TIANJIN - China said rich nations must vow to make greater cuts in greenhouse gas emissions and warned of lost trust in talks over a climate change deal.
Feuds on Friday over the future of the Kyoto Protocol, a key United Nations treaty on fighting climate change, have diluted hopes that negotiations in Tianjin municipality can lay a firm base for agreeing on a new, binding climate deal next year.
The weeklong talks end on Saturday and are the last before a high-level meeting in Cancun, Mexico, in less than two months.
Kyoto's first phase ends in 2012 and what happens after that is in contention, with rich and poor countries disagreeing over whether Kyoto should be extended or replaced with a new treaty that covers all big greenhouse gas polluting nations.
In a sometimes combative meeting of hundreds of negotiators, Huang Huikang, China's special representative for climate change negotiations, said negotiators were losing trust in each other.

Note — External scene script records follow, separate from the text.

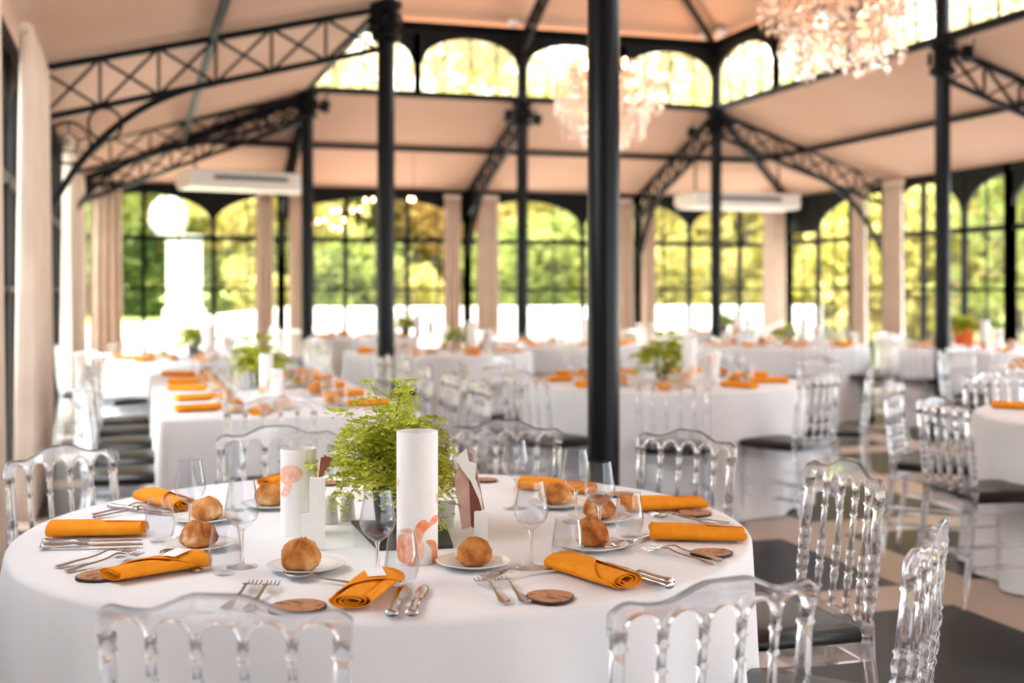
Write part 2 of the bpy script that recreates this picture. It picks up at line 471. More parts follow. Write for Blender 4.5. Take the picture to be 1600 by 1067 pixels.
# dark edge beams
tr = MB()
for a, b in (((UL, V0, LTOP), (UL, VC[2], LTOP)), ((UL, VC[2], LTOP), (UR, VC[2], LTOP)), ((UR, VC[2], LTOP), (UR, V0, LTOP))): tr.bar(a, b, .1, .08)
structure(tr.build('trim_1', 'iron_frame'))
tr = MB()
for a, b in (((UL, V0, SILL), (UL, VC[2], SILL)), ((UL, VC[2], SILL), (UR, VC[2], SILL)), ((UR, VC[2], SILL), (UR, V0, SILL))): tr.bar(a, b, .06, .04)
structure(tr.build('trim_2', 'iron_frame'))
# ring purlin half way up the aisle ceilings
def mid(a, b, t=.5): return tuple(a[i] + (b[i] - a[i]) * t for i in range(3))
tr = MB(); dz = Vector((0, 0, -.035))
ml0 = mid((WL, V0, EL), (UL, V0, SILL)); ml1 = mid((WL, VC[1], EL), (UL, VC[1], SILL)); ml2 = mid((WL, VB, EB), (UL, VC[2], SILL)); mr2 = mid((WR, VB, EB), (UR, VC[2], SILL)); mr0 = mid((WR, V0, ER), (UR, V0, SILL))
for a, b in ((ml0, ml1), (ml1, ml2), (ml2, mr2), (mr2, mr0)): tr.bar(Vector(a) + dz, Vector(b) + dz, .05, .06)
structure(tr.build('trim_3', 'iron_frame'))
tr = MB()
for a, b in (((UL, VC[2], SILL), (WL, VB, EB)), ((UR, VC[2], SILL), (WR, VB, EB)), ((UL, VC[2], LTOP), (UM, VC[2] - 2.6, RZ)), ((UR, VC[2], LTOP), (UM, VC[2] - 2.6, RZ)), ((UM, VC[2] - 2.6, RZ), (UM, V0, RZ))):
    tr.bar(Vector(a) + dz, Vector(b) + dz, .06, .07)
structure(tr.build('trim_4', 'iron_frame'))

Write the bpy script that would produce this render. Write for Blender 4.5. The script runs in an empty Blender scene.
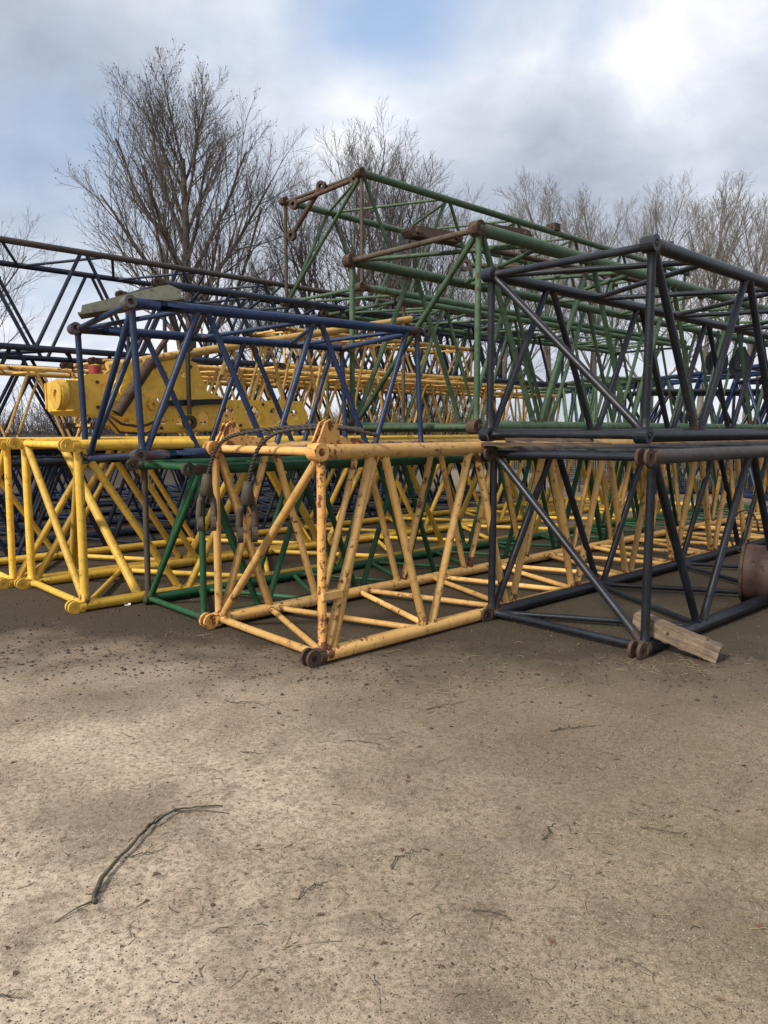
import bpy, math, random
from mathutils import Vector, Matrix
R = math.radians
rnd = random.Random(7)
S = bpy.context.scene
COL = S.collection

# ------------------------------------------------------------------ materials
def newmat(name):
    m = bpy.data.materials.new(name); m.use_nodes = True
    nt = m.node_tree; nt.nodes.clear()
    out = nt.nodes.new('ShaderNodeOutputMaterial'); b = nt.nodes.new('ShaderNodeBsdfPrincipled')
    nt.links.new(b.outputs[0], out.inputs[0])
    return m, nt, b
def N(nt, t, **kw):
    n = nt.nodes.new(t)
    for k, v in kw.items():
        if k.startswith('i_'): n.inputs[k[2:].replace('_', ' ')].default_value = v
        else: setattr(n, k, v)
    return n
def noise(nt, vec, scale, detail=4, rough=.55, dist=0.0):
    n = N(nt, 'ShaderNodeTexNoise'); n.inputs['Scale'].default_value = scale; n.inputs['Detail'].default_value = detail
    n.inputs['Roughness'].default_value = rough; n.inputs['Distortion'].default_value = dist
    nt.links.new(vec, n.inputs['Vector']); return n.outputs['Fac']
def ramp(nt, fac, stops):
    r = N(nt, 'ShaderNodeValToRGB'); e = r.color_ramp.elements
    while len(e) < len(stops): e.new(.5)
    for el, (p, c) in zip(e, stops):
        el.position = p; el.color = (c, c, c, 1) if isinstance(c, (int, float)) else (*c, 1)
    nt.links.new(fac, r.inputs[0]); return r.outputs[0]
def mix(nt, fac, a, b, mode='MIX'):
    n = N(nt, 'ShaderNodeMix', data_type='RGBA', blend_type=mode)
    for s, v in ((n.inputs['Factor'], fac), (n.inputs[6], a), (n.inputs[7], b)):
        if isinstance(v, bpy.types.NodeSocket): nt.links.new(v, s)
        elif isinstance(v, (int, float)): s.default_value = v
        else: s.default_value = (*v, 1)
    return n.outputs[2]
def mathn(nt, op, a, b=0.0, clamp=False):
    n = N(nt, 'ShaderNodeMath', operation=op, use_clamp=clamp)
    for s, v in ((n.inputs[0], a), (n.inputs[1], b)):
        if isinstance(v, bpy.types.NodeSocket): nt.links.new(v, s)
        else: s.default_value = v
    return n.outputs[0]
def objvec(nt):
    tc = N(nt, 'ShaderNodeTexCoord'); oi = N(nt, 'ShaderNodeObjectInfo')
    mu = mathn(nt, 'MULTIPLY', oi.outputs['Random'], 37.0)
    va = N(nt, 'ShaderNodeVectorMath', operation='ADD')
    nt.links.new(tc.outputs['Object'], va.inputs[0]); nt.links.new(mu, va.inputs[1]); return va.outputs[0], oi
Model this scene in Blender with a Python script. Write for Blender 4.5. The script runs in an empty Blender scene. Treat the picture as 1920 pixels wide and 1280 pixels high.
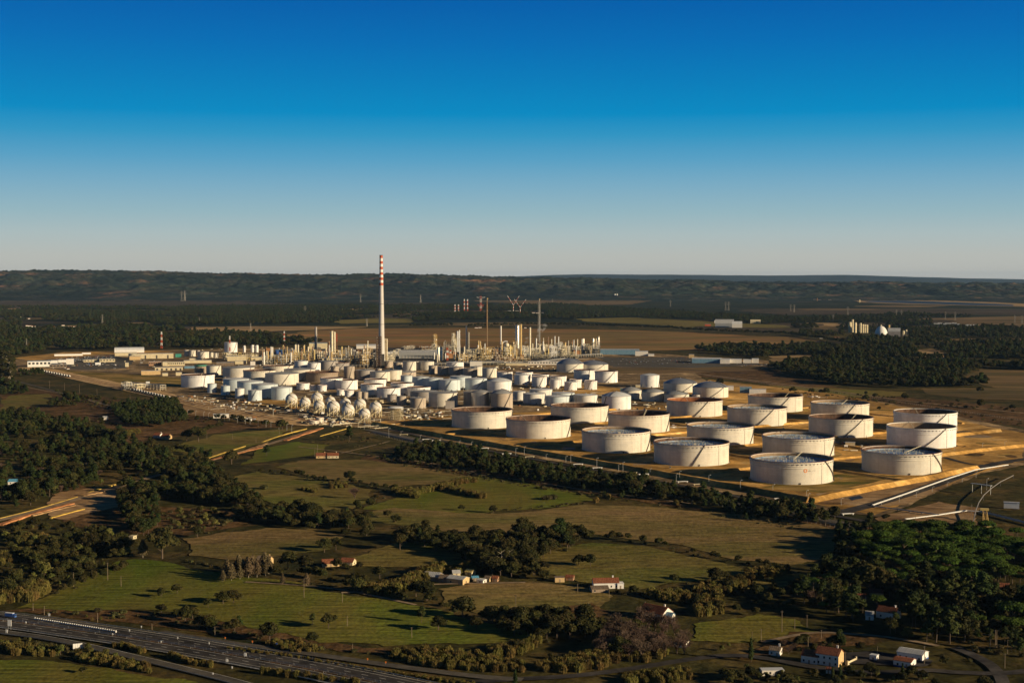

"Today here in Tianjin we really need to rebuild trust and confidence. We are losing confidence and trust," Huang said. "We are all concerned about the slow status of our negotiations."
China wants to keep the Kyoto Protocol and its firm division between the duties of rich economies and poorer ones.
Washington and other rich nations want a new pact to reflect the surge in emissions from the developing world, now accounting for more than half of annual global greenhouse gas pollution.
And China wants developed countries to offer far more ambitious carbon cuts before emerging economies also shift.
"Now the key issue is the lack of any substantive progress on the developed countries' side. If Annex 1 (developed) countries take the lead in the mitigation process, I suppose developing countries will do their part," Huang told reporters.
Kyoto Protocol binds 37 rich, or Annex 1, nations to meet quantified emissions reduction targets.
Under the protocol, developing countries take voluntary steps to curb the growth of their emissions.
The European Union's climate chief, Connie Hedegaard, urged negotiators in Tianjin "to make compromises within the next 24 hours".
"We need a substantial package of decisions to be taken in Cancun in order to keep the momentum, to show that international negotiations can deliver," she told reporters in Helsinki.